**Requirements**
Pictures must not be retyped. Return exactly the lines from the one with "Generate a Blender" through the one with "R = math.radians", both included, and no others.

**Exercise inputs**
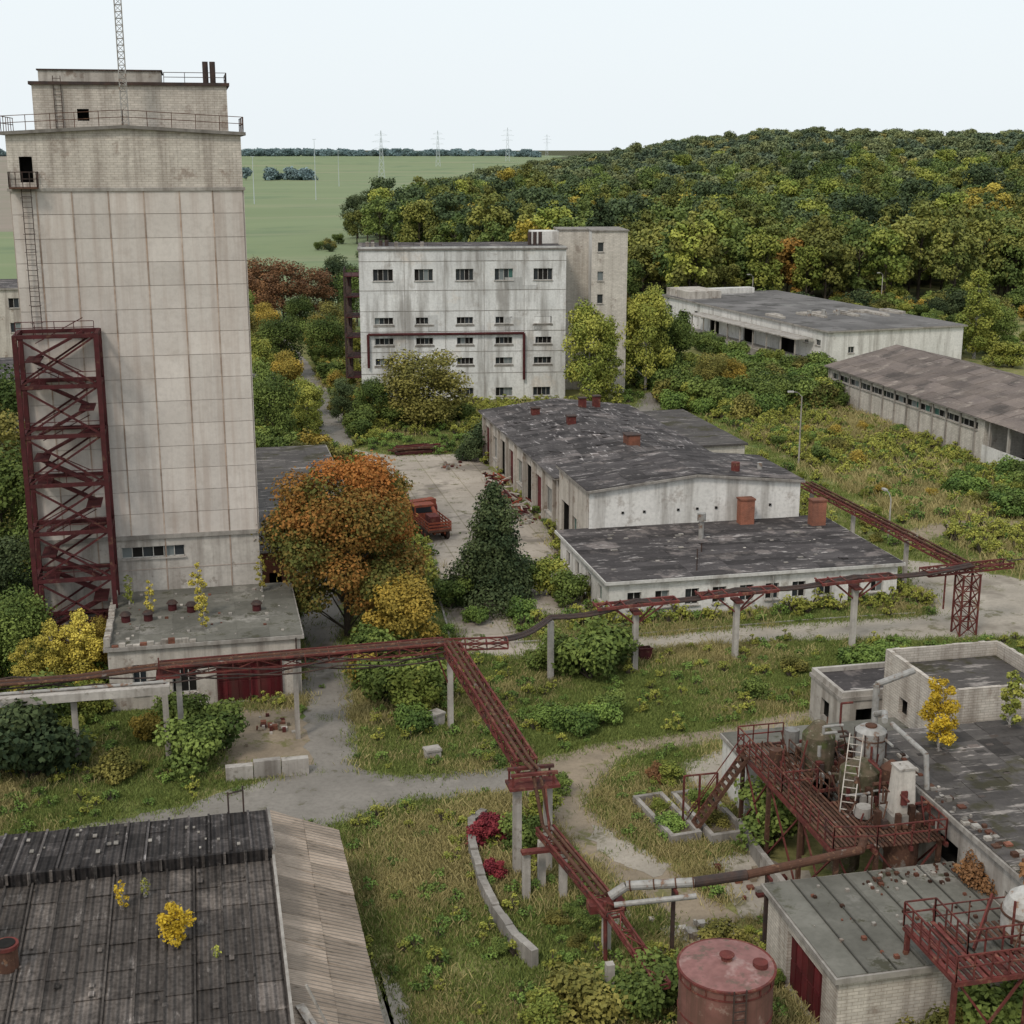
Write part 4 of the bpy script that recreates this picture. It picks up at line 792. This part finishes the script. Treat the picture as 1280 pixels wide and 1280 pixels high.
for i,(lx,ly) in enumerate(((31.5,121),(31.2,134),(3.2,86),(26.3,60),(21.5,56.2),(24,118),(28,160),(26.5,114))):
    b=B()
    for k in range(26):
        x,y=random.gauss(0,.7),random.gauss(0,1.1); s=random.uniform(.08,.4); b.box(x,x+s,y,y+s,0,random.uniform(.08,.35),random.choice([m_conc,m_plaster,m_redbrick,m_rust,m_dirt]),random.uniform(.5,1.0))
    b.obj('rubble_heap',None,(lx,ly,0))
# derelict truck
def truck(loc,rz):
    e=empty('derelict_truck',loc,rz); b=B()
    for x in (-.5,.5): b.box(x-.08,x+.08,-3.2,3.4,.75,.95,m_orange,.7)
    for y in (-2.8,-1.2,.5,2.2): b.box(-.5,.5,y,y+.12,.76,.9,m_orange,.7)
    b.obj('chassis',e); b=B()
    for x in (-1,1):
        for y in (-2.2,-1.1,2.3):
            b.cyl((x-.16,y,.5),(x+.16,y,.5),.5,.5,m_darksteel,20); b.cyl((x-.18,y,.5),(x+.18,y,.5),.24,.24,m_orange,12)
    b.obj('wheels',e); b=B()
    b.hexa([(-1.05,1.5,.95),(1.05,1.5,.95),(1.05,3.3,.95),(-1.05,3.3,.95),(-1.0,1.6,2.5),(1.0,1.6,2.5),(1.0,2.9,2.5),(-1.0,2.9,2.5)],m_orange)
    b.box(-.9,.9,1.53,1.56,1.75,2.3,m_wg); b.box(-1.04,-1.03,1.8,2.7,1.7,2.3,m_wg); b.box(1.03,1.04,1.8,2.7,1.7,2.3,m_wg); b.box(-.9,.9,3.3,3.9,.8,1.6,m_orange,.8)
    b.obj('cab',e); b=B()
    b.box(-1.15,1.15,-3.3,1.3,1.0,1.12,m_rustbr)
    for x in (-1.12,1.12):
        for y in np.arange(-3.2,1.4,.9): b.beam((x,y,1.1),(x,y,2.0),.07,.07,m_orange)
        for z in (1.3,1.6,1.9): b.beam((x,-3.25,z),(x,1.28,z),.04,.14,m_orange)
    for z in (1.3,1.6,1.9): b.beam((-1.12,-3.27,z),(1.12,-3.27,z),.04,.14,m_orange)
    b.box(-.7,.3,-2.4,-.8,1.12,2.3,m_rust); b.cyl((.5,-2,1.2),(.5,.6,2.4),.2,.2,m_orange); b.obj('bed',e)
truck((20.9,131,0),R(8))
b=B() # second machine: seed drill frame
for x in (-1.5,1.5): b.cyl((x-.1,0,.6),(x+.1,0,.6),.6,.6,m_rust,20)
b.box(-1.5,1.5,-.5,.5,.9,1.6,m_orange); b.beam((-1.4,.4,.8),(0,2.2,.6),.12,.12,m_rust); b.beam((1.4,.4,.8),(0,2.2,.6),.12,.12,m_rust)
for x in np.arange(-1.3,1.4,.3): b.beam((x,-.5,.9),(x,-.9,.1),.05,.05,m_rust)
b.obj('derelict_seed_drill',None,(21.2,138.5,0),R(20))
# lamps and pylons
def lamp(x,y,h,rz=0):
    b=B(); b.cyl((0,0,0),(0,0,h),.11,.07,m_conc,8); b.pipe([(0,0,h),(.5,0,h+.5),(1.2,0,h+.6)],.04,m_galv,6); b.box(1.0,1.7,-.15,.15,h+.5,h+.68,m_galv,1.3); b.obj('street_lamp',None,(x,y,0),rz)
lamp(68.3,152,8.2,R(170)); lamp(150,294,9,R(200)); lamp(190,293,9.5,R(200)); lamp(120,296,9,R(200)); lamp(62.5,118,4.4,R(90))
def pylon(x,y,h,w=None):
    b=B(); w=w or h*.13; zz=float(H(x,y)); n=7
    for i in range(n):
        a=w/2*(1-i/n*.92);c=w/2*(1-(i+1)/n*.92);z0_=h*i/n;z1_=h*(i+1)/n; t=.28
        for sx,sy in ((-1,-1),(1,-1),(1,1),(-1,1)): b.beam((sx*a,sy*a,z0_),(sx*c,sy*c,z1_),t,t,m_pylon)
        for s in (-1,1): b.beam((-a,s*a,z0_),(c,s*c,z1_),t*.7,t*.7,m_pylon); b.beam((a,s*a,z0_),(-c,s*c,z1_),t*.7,t*.7,m_pylon)
    for k,l in ((.62,.16),(.76,.2),(.9,.14)): b.beam((-h*l,0,h*k),(h*l,0,h*k),t,t,m_pylon); b.beam((-h*l,0,h*k),(0,0,h*k+h*.05),t*.7,t*.7,m_pylon); b.beam((h*l,0,h*k),(0,0,h*k+h*.05),t*.7,t*.7,m_pylon)
    b.obj('power_pylon',None,(x,y,zz),R(-15))
pylon(254,1960,62); pylon(418,2472,60); pylon(590,2700,62); pylon(790,3200,50)
def mast(x,y,h): 
    b=B(); b.cyl((0,0,0),(0,0,h),.3,.15,m_pylon,8); b.beam((-1.5,0,h),(1.5,0,h),.25,.25,m_pylon); b.obj('utility_pole',None,(x,y,float(H(x,y))))
mast(91.6,1091,44); mast(42.9,1018,32); mast(150,1500,36); mast(330,1700,20)

# ------------------------------------------------------------------ VEGETATION
def leaves(b,P,N,size,m,tint,asp=.75):
    n=len(P); r=rng.normal(size=(n,3)); N=N/np.linalg.norm(N,axis=1,keepdims=True)
    a=np.cross(N,r); a/=np.linalg.norm(a,axis=1,keepdims=True); c=np.cross(N,a)
    s=(size*rng.uniform(.6,1.35,n))[:,None]/2
    Q=np.stack([P-a*s,P-c*s*asp+a*s*.15,P+a*s,P+c*s*asp-a*s*.1],1).reshape(-1,3)
    k=len(b.V); b.V+=Q.tolist(); b.F+=(np.arange(n*4).reshape(-1,4)+k).tolist(); i=b.mi(m); b.I+=[i]*n; b.T+=np.clip(tint,0,1).tolist()
def make_tree(name,Ht,Rd,cb,nl,n,size,lm,shape='round',seed=0,bark=None,tf=None,link=False,mats2=None,flat=1.0,lobe=.42):
    g=np.random.default_rng(seed); b=B(); bk=bark or m_bark
    ch=Ht-cb; C=[];Rr=[]
    for i in range(nl):
        u=(i+.5)/nl; th=i*2.399+g.uniform(-.4,.4)
        if shape=='round':
            z=cb+ch*(.12+.80*g.uniform(0,1)**.85); rel=(z-cb)/ch; prof=math.sqrt(max(.02,1-(2*rel-.85)**2/1.4)); rr=Rd*prof*g.uniform(.35,.8)
            lr=Rd*lobe*g.uniform(.6,1.15)
        elif shape=='cone':
            rel=u; z=cb+ch*rel; prof=(1-rel)**.7; rr=Rd*prof*.75*g.uniform(.3,1.2); lr=Rd*(.10+.32*prof)*g.uniform(.5,1.35)
        elif shape=='col':
            rel=u; z=cb+ch*(rel*.96); prof=math.sin(math.pi*min(.97,.12+rel*.86))**.6; rr=Rd*prof*g.uniform(.1,.75); lr=Rd*.45*g.uniform(.5,1.0)*(.5+.5*prof)
        else: # bush dome
            rel=g.uniform(0,.75); z=Ht*(.25+rel*.8); rr=Rd*math.sqrt(max(0,1-rel**2))*g.uniform(.1,.8); lr=Rd*.38*g.uniform(.6,1.2)
        C.append((math.cos(th)*rr,math.sin(th)*rr,z)); Rr.append(lr)
    C=np.array(C);Rr=np.array(Rr)
    if shape!='bush':
        tr=max(.06,Ht*.014); top=cb+ch*(.75 if shape!='round' else .5)
        b.cyl((0,0,0),(0,0,top*.5),tr*1.3,tr,bk,8,False); b.cyl((0,0,top*.5),(g.uniform(-.2,.2),0,top),tr,tr*.3,bk,8,False)
        for i in range(0,nl,1 if nl<20 else 2):
            z0_=max(cb*.7,min(top*.95,C[i][2]-Rd*.5)); b.cyl((0,0,z0_),tuple(C[i]),tr*.4,tr*.08,bk,5,False)
    else:
        for i in range(min(nl,8)): b.cyl((0,0,0),tuple(C[i]),.05,.02,bk,4,False)
    wgt=Rr**2; idx=g.choice(nl,n,p=wgt/wgt.sum()); dr=g.normal(size=(n,3)); dr/=np.linalg.norm(dr,axis=1,keepdims=True)
    rad=Rr[idx]*(g.uniform(.25,1,n)**.45)*(1+g.normal(0,.14,n)); P=C[idx]+dr*rad[:,None]*np.array([1,1,.8*flat]); P[:,2]=np.maximum(P[:,2],.05)
    N=dr*.8+np.array([0,0,.5])+g.normal(size=(n,3))*.55
    lt=g.uniform(0,1,nl)*.8; t=lt[idx]+g.uniform(-.25,.35,n)
    if tf is not None: t=tf(P,t,idx,g,nl)
    leaves(b,P,N,size,lm,t)
    return b.obj(name,None if link else False)
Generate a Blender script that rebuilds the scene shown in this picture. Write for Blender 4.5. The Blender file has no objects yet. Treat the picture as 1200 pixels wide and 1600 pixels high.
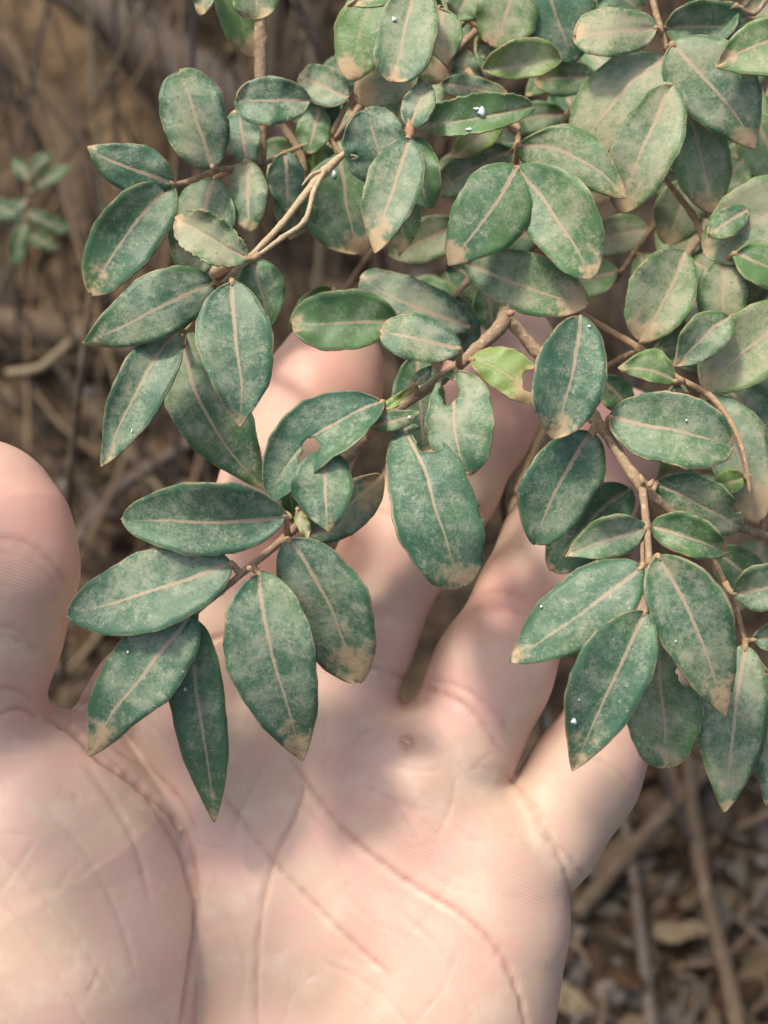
import bpy, math, random
import numpy as np
from mathutils import Vector, Matrix, Euler, noise as mnoise
random.seed(7)
rng = np.random.default_rng(7)
sc = bpy.context.scene
R = math.radians

# ------------------------------------------------------------------ camera
PITCH = 50.0                      # degrees below the horizon
CAMH = 0.73
D = 220.0                         # focus distance, mm
cd = bpy.data.cameras.new("camera")
cam = bpy.data.objects.new("camera", cd)
sc.collection.objects.link(cam)
cam.location = (0, 0, CAMH)
cam.rotation_euler = (R(90 - PITCH), 0, 0)
cd.sensor_fit = 'VERTICAL'
cd.sensor_height = 24
cd.lens = 12 / (80.0 / D)
cd.clip_start = 0.01
cd.clip_end = 200
cd.dof.use_dof = True
cd.dof.focus_distance = (D + 6) / 1000
cd.dof.aperture_fstop = 13.5
sc.camera = cam
CM = Matrix.Translation((0, 0, CAMH)) @ Euler((R(90 - PITCH), 0, 0)).to_matrix().to_4x4()
CR = np.array(CM.to_3x3()); CT = np.array((0, 0, CAMH))

# ------------------------------------------------------------------ light
SUN_CAM = Vector((-0.34, 0.72, 0.62)).normalized()   # direction to the sun, seen from the camera
sun_dir = (CM.to_3x3() @ SUN_CAM).normalized()
elev = math.asin(sun_dir.z); azim = math.atan2(sun_dir.x, sun_dir.y)
w = bpy.data.worlds.new("World"); sc.world = w; w.use_nodes = True
wn = w.node_tree.nodes; wl = w.node_tree.links
sky = wn.new("ShaderNodeTexSky"); sky.sky_type = 'NISHITA'; sky.sun_disc = False
sky.sun_elevation = elev; sky.sun_rotation = azim
sky.air_density = 1.0; sky.dust_density = 6.0; sky.ozone_density = 0.6
bg = wn["Background"]; bg.inputs[1].default_value = 0.15
wl.new(sky.outputs[0], bg.inputs[0])
sl = bpy.data.lights.new("sun", 'SUN'); sl.energy = 2.2; sl.angle = R(7); sl.color = (1.0, 0.93, 0.84)
so = bpy.data.objects.new("sun", sl); sc.collection.objects.link(so)
so.rotation_euler = sun_dir.to_track_quat('Z', 'Y').to_euler()
so.location = (0, 0, 3)
sc.view_settings.view_transform = 'Standard'; sc.view_settings.look = 'None'
sc.view_settings.exposure = 0.60; sc.view_settings.gamma = 1.0
sc.view_settings.use_curve_mapping = False
sc.cycles.use_denoising = True
sc.cycles.max_bounces = 6

# ------------------------------------------------------------------ helpers
def H(px, py, z=0.0):
    """a point of the place, millimetres in the camera's frame -> world metres"""
    s = (D - z) / D / 10.0
    p = np.array(((px - 600) * s, -(py - 800) * s, z - D)) / 1000.0
    return CR @ p + CT

def Hn(px, py, z):
    px = np.asarray(px, float); py = np.asarray(py, float); z = np.asarray(z, float)
    s = (D - z) / D / 10.0
    p = np.stack(((px - 600) * s, -(py - 800) * s, z - D), -1) / 1000.0
    return p @ CR.T + CT

def mat(name):
    m = bpy.data.materials.new(name); m.use_nodes = True
    return m, m.node_tree.nodes, m.node_tree.links, m.node_tree.nodes["Principled BSDF"]

class NT:
    def __init__(s, m): s.n = m.node_tree.nodes; s.l = m.node_tree.links
    def set(s, sock, v):
        if isinstance(v, bpy.types.NodeSocket): s.l.new(v, sock)
        else: sock.default_value = v
    def math(s, op, a, b=0.0, c=None, clamp=False):
        n = s.n.new("ShaderNodeMath"); n.operation = op; n.use_clamp = clamp
        s.set(n.inputs[0], a); s.set(n.inputs[1], b)
        if c is not None: s.set(n.inputs[2], c)
        return n.outputs[0]
    def mix(s, f, a, b, mode='MIX'):
        n = s.n.new("ShaderNodeMix"); n.data_type = 'RGBA'; n.blend_type = mode
        s.set(n.inputs[0], f); s.set(n.inputs[6], a); s.set(n.inputs[7], b)
        return n.outputs[2]
    def noise(s, vec, scale, detail=3, rough=.55, dist=0.0):
        n = s.n.new("ShaderNodeTexNoise")
        s.set(n.inputs["Vector"], vec); n.inputs["Scale"].default_value = scale
        n.inputs["Detail"].default_value = detail; n.inputs["Roughness"].default_value = rough
        n.inputs["Distortion"].default_value = dist
        return n.outputs[0]
    def ramp(s, v, lo, hi, a=0.0, b=1.0):
        n = s.n.new("ShaderNodeMapRange"); n.interpolation_type = 'SMOOTHSTEP'
        s.set(n.inputs[0], v); s.set(n.inputs[1], lo); s.set(n.inputs[2], hi); s.set(n.inputs[3], a); s.set(n.inputs[4], b)
        return n.outputs[0]
    def attr(s, name):
        n = s.n.new("ShaderNodeAttribute"); n.attribute_name = name
        return n.outputs["Fac"]
    def bump(s, h, strength, dist):
        n = s.n.new("ShaderNodeBump"); s.set(n.inputs["Height"], h)
        n.inputs["Strength"].default_value = strength; n.inputs["Distance"].default_value = dist
        return n.outputs[0]
    def coords(s, spread=True):
        tc = s.n.new("ShaderNodeTexCoord"); oi = s.n.new("ShaderNodeObjectInfo")
        if not spread: return tc.outputs["Object"], oi
        c = s.n.new("ShaderNodeCombineXYZ")
        for i, k in enumerate((.7, 1.3, 2.1)):
            s.set(c.inputs[i], s.math('MULTIPLY', oi.outputs["Random"], k))
        a = s.n.new("ShaderNodeVectorMath"); a.operation = 'ADD'
        s.set(a.inputs[0], tc.outputs["Object"]); s.set(a.inputs[1], c.outputs[0])
        return a.outputs[0], oi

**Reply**
Generate a Blender script that rebuilds the scene shown in this picture. Write for Blender 4.5. The Blender file has no objects yet. Treat the picture as 1200 pixels wide and 1600 pixels high.
import bpy, math, random
import numpy as np
from mathutils import Vector, Matrix, Euler, noise as mnoise
random.seed(7)
rng = np.random.default_rng(7)
sc = bpy.context.scene
R = math.radians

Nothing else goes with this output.